- Supplied information:
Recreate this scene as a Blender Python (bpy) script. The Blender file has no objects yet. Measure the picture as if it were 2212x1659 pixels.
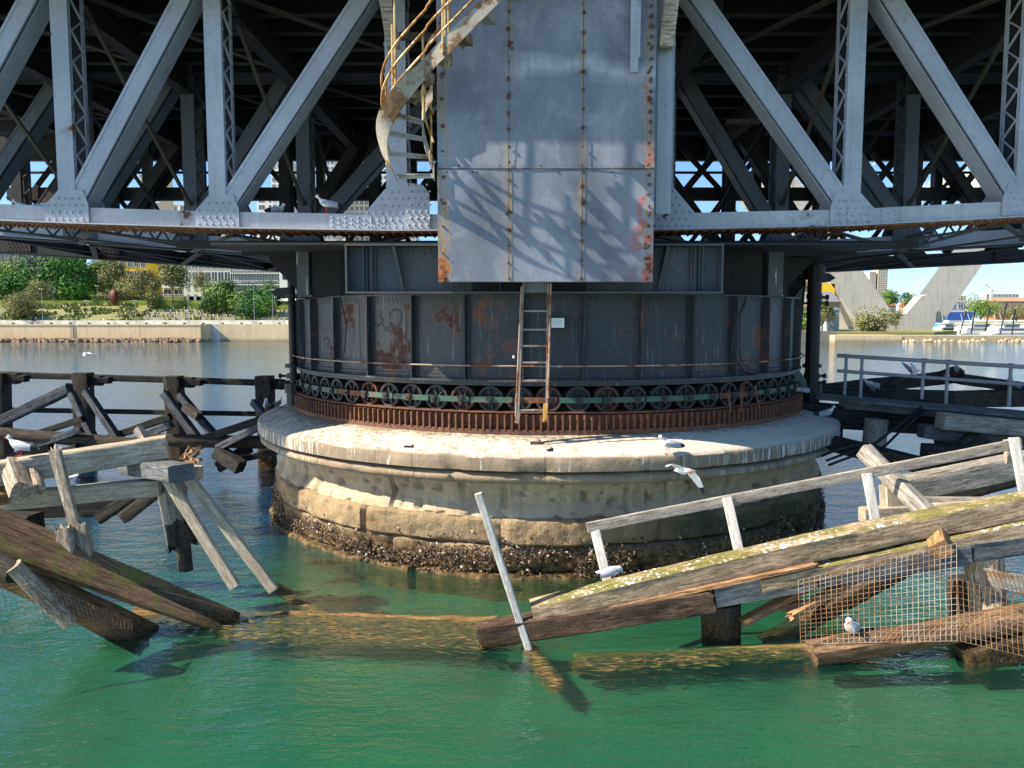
import bpy, math, random
from mathutils import Vector, Matrix, noise
R = math.radians
scn = bpy.context.scene
COL = scn.collection

# ---------------------------------------------------------------- camera
ZC = 4.55; PITCH = R(4.78); FPX = 1670.0            # photo grid 2212 x 1659
cd = bpy.data.cameras.new('camera'); cam = bpy.data.objects.new('camera', cd); COL.objects.link(cam)
cd.sensor_fit = 'HORIZONTAL'; cd.sensor_width = 36; cd.lens = 36 * FPX / 2212
cd.clip_start = 0.1; cd.clip_end = 6000
cam.location = (0, 0, ZC); cam.rotation_euler = (math.pi/2 - PITCH, 0, 0)
scn.camera = cam
# ---------------------------------------------------------------- sky + sun
SUN = Vector((-1.0, -0.25, 0.90)).normalized()
el = math.asin(SUN.z); az = math.atan2(SUN.x, SUN.y)
w = bpy.data.worlds.new('World'); scn.world = w; w.use_nodes = True
wn = w.node_tree; wn.nodes.clear()
sky = wn.nodes.new('ShaderNodeTexSky'); sky.sky_type = 'NISHITA'; sky.sun_disc = False
sky.sun_elevation = el; sky.sun_rotation = az % (2*math.pi)
sky.air_density = 1.0; sky.dust_density = 0.3; sky.ozone_density = 2.4
bg = wn.nodes.new('ShaderNodeBackground'); bg.inputs[1].default_value = 0.095
wtc = wn.nodes.new('ShaderNodeTexCoord'); wad = wn.nodes.new('ShaderNodeVectorMath'); wad.operation = 'ADD'; wad.inputs[1].default_value = (0, 0, .06)
wnm = wn.nodes.new('ShaderNodeVectorMath'); wnm.operation = 'NORMALIZE'
wn.links.new(wtc.outputs['Generated'], wad.inputs[0]); wn.links.new(wad.outputs[0], wnm.inputs[0]); wn.links.new(wnm.outputs[0], sky.inputs[0])
wo = wn.nodes.new('ShaderNodeOutputWorld')
hs = wn.nodes.new('ShaderNodeHueSaturation'); hs.inputs['Saturation'].default_value = 1.18
wn.links.new(sky.outputs[0], hs.inputs['Color']); wn.links.new(hs.outputs[0], bg.inputs[0]); wn.links.new(bg.outputs[0], wo.inputs[0])
sl = bpy.data.lights.new('sun', 'SUN'); sl.energy = 5.0; sl.angle = R(0.5); sl.color = (1.0, 0.88, 0.70)
so = bpy.data.objects.new('sun', sl); COL.objects.link(so)
so.rotation_euler = (-SUN).to_track_quat('-Z', 'Y').to_euler()
scn.view_settings.view_transform = 'Standard'; scn.view_settings.look = 'None'
scn.view_settings.exposure = 1.22; scn.view_settings.gamma = 1
scn.cycles.max_bounces = 8; scn.cycles.transparent_max_bounces = 24
scn.cycles.sample_clamp_indirect = 4

# ---------------------------------------------------------------- photo grid -> world
def P(px, py, Y):
    ax = (px - 1106) / FPX; ay = (829.5 - py) / FPX
    c, s = math.cos(PITCH), math.sin(PITCH)
    dy = c + ay * s; dz = -s + ay * c
    t = Y / dy
    return Vector((ax * t, Y, ZC + dz * t))
def PZ(px, py, z):                                   # point on the level z
    ax = (px - 1106) / FPX; ay = (829.5 - py) / FPX
    c, s = math.cos(PITCH), math.sin(PITCH)
    dy = c + ay * s; dz = -s + ay * c
    t = (z - ZC) / dz
    return Vector((ax * t, dy * t, z))

# ---------------------------------------------------------------- mesh builder
class MB:
    def __init__(s): s.v = []; s.f = []; s.m = []
    def add(s, vs, fs, mi=0):
        b = len(s.v); s.v.extend([tuple(q) for q in vs]); s.f.extend([tuple(b+i for i in f) for f in fs]); s.m.extend([mi]*len(fs))
    def frame(s, c, X, Y, Z, mi=0):                  # box with half-axis vectors
        vs = [c + X*a + Y*b + Z*d for a in (-1,1) for b in (-1,1) for d in (-1,1)]
        s.add(vs, [(0,1,3,2),(4,6,7,5),(0,4,5,1),(2,3,7,6),(0,2,6,4),(1,5,7,3)], mi)
    def box(s, a, b, mi=0):
        a = Vector(a); b = Vector(b); c = (a+b)/2; d = (b-a)/2
        s.frame(c, Vector((abs(d.x),0,0)), Vector((0,abs(d.y),0)), Vector((0,0,abs(d.z))), mi)
    def bar(s, p, q, w, h, up=(0,0,1), mi=0):        # w across, h along 'up'
        p = Vector(p); q = Vector(q); d = q-p
        if d.length < 1e-6: return
        x = d.normalized(); up = Vector(up); y = up.cross(x)
        if y.length < 1e-4: y = Vector((0,1,0)).cross(x)
        y.normalize(); z = x.cross(y).normalized()
        s.frame((p+q)/2, d/2, y*(w/2), z*(h/2), mi)
    def tube(s, pts, r, n=8, mi=0, cap=True):
        pts = [Vector(p) for p in pts]; k = len(pts)
        rs = r if isinstance(r, (list, tuple)) else [r]*k
        vs = []; prev = None
        for i, p in enumerate(pts):
            t = (pts[min(i+1,k-1)] - pts[max(i-1,0)]).normalized()
            if prev is None:
                a = Vector((0,0,1)) if abs(t.z) < .9 else Vector((1,0,0))
            else: a = prev
            u = (a - t*a.dot(t)).normalized(); prev = u; v2 = t.cross(u)
            for j in range(n):
                g = 2*math.pi*j/n; vs.append(p + (u*math.cos(g)+v2*math.sin(g))*rs[i])
        fs = [(i*n+j, i*n+(j+1)%n, (i+1)*n+(j+1)%n, (i+1)*n+j) for i in range(k-1) for j in range(n)]
        if cap: fs.append(tuple(range(n))[::-1]); fs.append(tuple((k-1)*n+j for j in range(n)))
        s.add(vs, fs, mi)
    def lathe(s, prof, c=(0,0,0), n=48, a0=0, a1=2*math.pi, mi=0, close=True, disp=None):
        full = abs(a1-a0-2*math.pi) < 1e-6; m = n if full else n+1; c = Vector(c); vs = []
        for i in range(m):
            a = a0+(a1-a0)*i/n
            for (r, z) in prof:
                rr = r; zz = z
                if disp: rr, zz = disp(a, r, z)
                vs.append(c+Vector((rr*math.cos(a), rr*math.sin(a), zz)))
        k = len(prof); fs = []
        for i in range(n):
            for j in range(k-1):
                i2 = (i+1) % m
                fs.append((i*k+j, i2*k+j, i2*k+j+1, i*k+j+1))
        s.add(vs, fs, mi)
    def prism(s, poly, ext, mi=0):                   # polygon points + extrusion vector
        n = len(poly); ext = Vector(ext); vs = [Vector(p) for p in poly] + [Vector(p)+ext for p in poly]
        fs = [tuple(range(n)), tuple(range(n, 2*n))[::-1]] + [(i, i+n, (i+1)%n+n, (i+1)%n) for i in range(n)]
        s.add(vs, fs, mi)
    def rivet(s, p, nrm, r=.02, h=None, mi=0):
        p = Vector(p); nrm = Vector(nrm).normalized(); h = h or r*.75
        a = Vector((0,0,1)) if abs(nrm.z) < .9 else Vector((1,0,0))
        u = nrm.cross(a).normalized(); v2 = nrm.cross(u)
        vs = [p+(u*math.cos(g*math.pi/3)+v2*math.sin(g*math.pi/3))*r for g in range(6)]
        vs += [p+nrm*h*.75+(u*math.cos(g*math.pi/3)+v2*math.sin(g*math.pi/3))*r*.72 for g in range(6)] + [p+nrm*h]
        fs = [(g,(g+1)%6,(g+1)%6+6,g+6) for g in range(6)] + [(6+g, 6+(g+1)%6, 12) for g in range(6)]
        s.add(vs, fs, mi)
    def rivline(s, a, b, step, nrm, r=.02, mi=0):
        a = Vector(a); b = Vector(b); n = max(1, int((b-a).length/step))
        for i in range(n+1): s.rivet(a.lerp(b, i/n), nrm, r, None, mi)
    def build(s, name, mats, parent=None, smooth=False, loc=None, matrix=None):
        me = bpy.data.meshes.new(name); me.from_pydata(s.v, [], s.f)
        if not isinstance(mats, (list, tuple)): mats = [mats]
        for m in mats: me.materials.append(m)
        me.polygons.foreach_set('material_index', s.m)
        if smooth: me.polygons.foreach_set('use_smooth', [True]*len(s.f))
        me.update(); me.validate()
        if smooth: me.set_sharp_from_angle(angle=R(38))
        o = bpy.data.objects.new(name, me); COL.objects.link(o)
        if parent: o.parent = parent
        if loc is not None: o.location = loc
        if matrix is not None: o.matrix_world = matrix
        return o
def tag(o, label=None, cat=None, group=None, kind=None):
    if label: o['label'] = label
    if cat: o['category'] = cat
    if group: o['group'] = group
    if kind: o['kind'] = kind
    return o
def empty(name, label, cat, group=None, loc=(0,0,0)):
    o = bpy.data.objects.new(name, None); COL.objects.link(o); o.location = loc; o.empty_display_size = .2
    return tag(o, label, cat, group)

# ---------------------------------------------------------------- materials
class NT:
    def __init__(s, name, rough=.6, metal=0, spec=.4):
        s.mat = bpy.data.materials.new(name); s.mat.use_nodes = True; s.t = s.mat.node_tree; s.t.nodes.clear()
        s.out = s.t.nodes.new('ShaderNodeOutputMaterial'); s.b = s.t.nodes.new('ShaderNodeBsdfPrincipled')
        s.t.links.new(s.b.outputs[0], s.out.inputs[0])
        s.b.inputs['Roughness'].default_value = rough; s.b.inputs['Metallic'].default_value = metal
        s.b.inputs['Specular IOR Level'].default_value = spec
        s._o = None; s._g = None
    def put(s, sock, v):
        if isinstance(v, bpy.types.NodeSocket): s.t.links.new(v, sock)
        elif isinstance(v, (tuple, list)) and len(v) == 3 and len(sock.default_value) == 4: sock.default_value = (*v, 1)
        else: sock.default_value = v
    def obj(s):
        if not s._o: s._o = s.t.nodes.new('ShaderNodeTexCoord')
        return s._o.outputs['Object']
    def geo(s, k='Position'):
        if not s._g: s._g = s.t.nodes.new('ShaderNodeNewGeometry')
        return s._g.outputs[k]
    def mp(s, vec, sc, loc=(0,0,0)):
        n = s.t.nodes.new('ShaderNodeMapping'); s.put(n.inputs[0], vec); n.inputs['Scale'].default_value = sc; n.inputs['Location'].default_value = loc
        return n.outputs[0]
    def noise(s, vec, scale=1, detail=4, rough=.55, dist=0, col=False):
        n = s.t.nodes.new('ShaderNodeTexNoise'); s.put(n.inputs['Vector'], vec); n.inputs['Scale'].default_value = scale
        n.inputs['Detail'].default_value = detail; n.inputs['Roughness'].default_value = rough; n.inputs['Distortion'].default_value = dist
        return n.outputs[1 if col else 0]
    def vor(s, vec, scale=1, out='Distance', feat='F1'):
        n = s.t.nodes.new('ShaderNodeTexVoronoi'); n.feature = feat; s.put(n.inputs['Vector'], vec); n.inputs['Scale'].default_value = scale
        return n.outputs[out]
    def ramp(s, f, a, b, lo=0, hi=1):
        n = s.t.nodes.new('ShaderNodeMapRange'); s.put(n.inputs[0], f)
        for i, v in zip((1,2,3,4), (a,b,lo,hi)): n.inputs[i].default_value = v
        return n.outputs[0]
    def mix(s, f, a, b, mode='MIX'):
        n = s.t.nodes.new('ShaderNodeMix'); n.data_type = 'RGBA'; n.blend_type = mode
        s.put(n.inputs[0], f); s.put(n.inputs[6], a); s.put(n.inputs[7], b); return n.outputs[2]
    def m(s, op, a, b=0.0, c=None):
        n = s.t.nodes.new('ShaderNodeMath'); n.operation = op; s.put(n.inputs[0], a); s.put(n.inputs[1], b)
        if c is not None: s.put(n.inputs[2], c)
        return n.outputs[0]
    def sep(s, v):
        n = s.t.nodes.new('ShaderNodeSeparateXYZ'); s.put(n.inputs[0], v); return n.outputs
    def com(s, x, y, z):
        n = s.t.nodes.new('ShaderNodeCombineXYZ'); s.put(n.inputs[0], x); s.put(n.inputs[1], y); s.put(n.inputs[2], z); return n.outputs[0]
    def bump(s, h, st=.5, d=.02, prev=None):
        n = s.t.nodes.new('ShaderNodeBump'); n.inputs['Strength'].default_value = st; n.inputs['Distance'].default_value = d
        s.put(n.inputs['Height'], h)
        if prev: s.put(n.inputs['Normal'], prev)
        return n.outputs[0]
    def fin(s, col, bump=None, rough=None):
        s.put(s.b.inputs['Base Color'], col)
        if bump: s.put(s.b.inputs['Normal'], bump)
        if rough is not None: s.put(s.b.inputs['Roughness'], rough)
        return s.mat
def sc3(c, k): return tuple(min(1, x*k) for x in c)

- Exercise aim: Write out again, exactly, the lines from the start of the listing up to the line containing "COL = scn.collection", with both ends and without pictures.

- Worked solution:
Recreate this scene as a Blender Python (bpy) script. The Blender file has no objects yet. Measure the picture as if it were 2212x1659 pixels.
import bpy, math, random
from mathutils import Vector, Matrix, noise
R = math.radians
scn = bpy.context.scene
COL = scn.collection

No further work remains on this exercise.